園長です。
先日、ふれあい広場に遊びに来たお母さん達から「認定こども園」のことが聞きたい、と言われ、わかる範囲で説明しました。説明してみて、本当にこの制度は面倒くさいなあ、と感じました。すべての保育園、幼稚園が全部新しい制度に変わるのであれば、「こうなります。」ときっぱり言い切れるのですが、幼稚園でも保育園でも認定こども園でも希望する園を選べます・・・。このような場合はこれとこれ、しかも短時間、長時間。こういう時は幼稚園でも認定こども園でも入れます。ただし1日4時間まで、8時間まで、11時間まで・・・。今妊娠中の子どもと一緒に入るには、こういう方法、ああいう方法・・・。自分でも行ったり来たりしながらやっと説明しましたが、果たして理解してくれたかどうか、自信がありません。自分ではいろいろ情報を得て制度自体を理解してきたつもりですが、それは運営、経営に関してのことが多く、保護者へ説明するのはもう少し勉強が必要なようです。私たちでさえ十分に理解していないのに保護者はもっと不明だと思います。早い時期に保護者向けの説明会を開いてほしいと思います。
本日26日は国の子ども子育て会議が開催されています。今日でだいたいすべての情報が出そろいます。「まだ全部が決まっていないのでわからない・・」という言い訳は使えなくなります。私達には今年10月までに「このまま保育園で残る」方法と「新認定こども園へ移行する」方法とその他(小規模保育園等)の方法を選ばなくてはなりません。

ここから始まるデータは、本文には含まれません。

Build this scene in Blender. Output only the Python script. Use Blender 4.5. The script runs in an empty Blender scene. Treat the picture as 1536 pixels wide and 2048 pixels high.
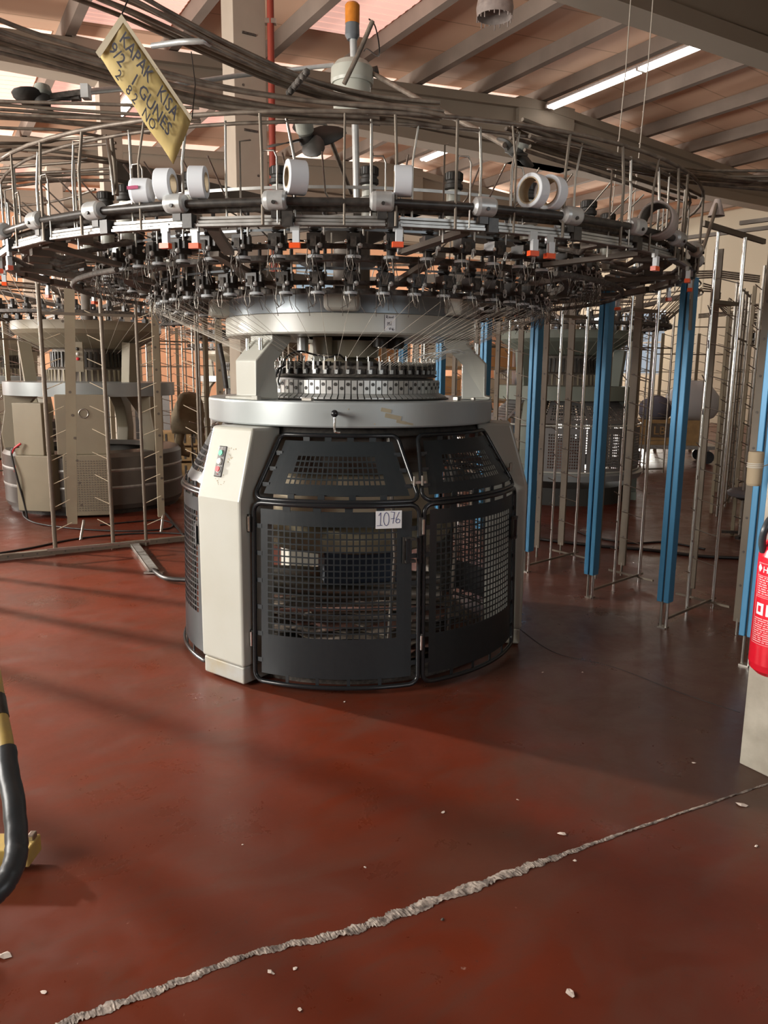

「この制度はなじまないのでこの制度には従いません。」という選択肢はありません。これは自殺行為になります。とにかく施設給付の対象施設でなくては生き残ることはできないのです。
いろいろと情報を集めての考えましたが、経営的にはどの方法を選択してもあまり違いはないようです。ただ、認定こども園は「保育と教育」、保育園で残れば「保育」、幼稚園で残れば「教育」を進めることになります。教育に関しては、少し言いたいことがあるのですが、国の役人は「教育は幼稚園」しか行っていないと言います。確かに法律的には保育園では保育ですが、そもそも保育とは「養護」と「教育」だったはず・・。保育園の教育と幼稚園の教育の違いは何なのでしょう。とにかく複雑怪奇な制度が出来上がったものです。これから日本の人口は急激に減っていきます。ある研修会で講師が言っていました。「生き残るには何が必要か。強いもの、賢いものだけが生き残るわけではありません。変化に対応するものだけが生き残るのです。」と。
私がこの世界に入ったのは33年前です。当時から「幼保一元化」やゴールドプラン、エンゼルプランなど保育の環境が揺れてきましたが、今回の制度改正は今までと比べ物にならないくらいの変化だと思います。幼稚園、保育園の垣根を越え、日本の国の生き残りをかけた制度改革のように思います。経営や運営、財政も重要ですが、子ども達が健やかに意欲的に活動できる環境を私たちは整えていかなければなりません。新聞やテレビでは危機的な情報を伝えていますが、日本人の底地からに期待したいと思います。世界の歴史が伝えています・・・「子どもが生まれない国、女性や子供を大事にしない国は亡びる」のです。すべての家庭のすべての子どもたちが、未来に希望を抱き、世界に羽ばたいていけるような保育・教育環境が求められているのではないでしょうか。
難しいことを考えたら頭が痛くなりました。明日の新聞には「すべての類型の公定価格」が発表されると思います。日本の国の本気度が試される発表だと思います。新制度は来年4月から始まります。あまり考える時間はありません・・・。私たちの本気度も試されます・・・。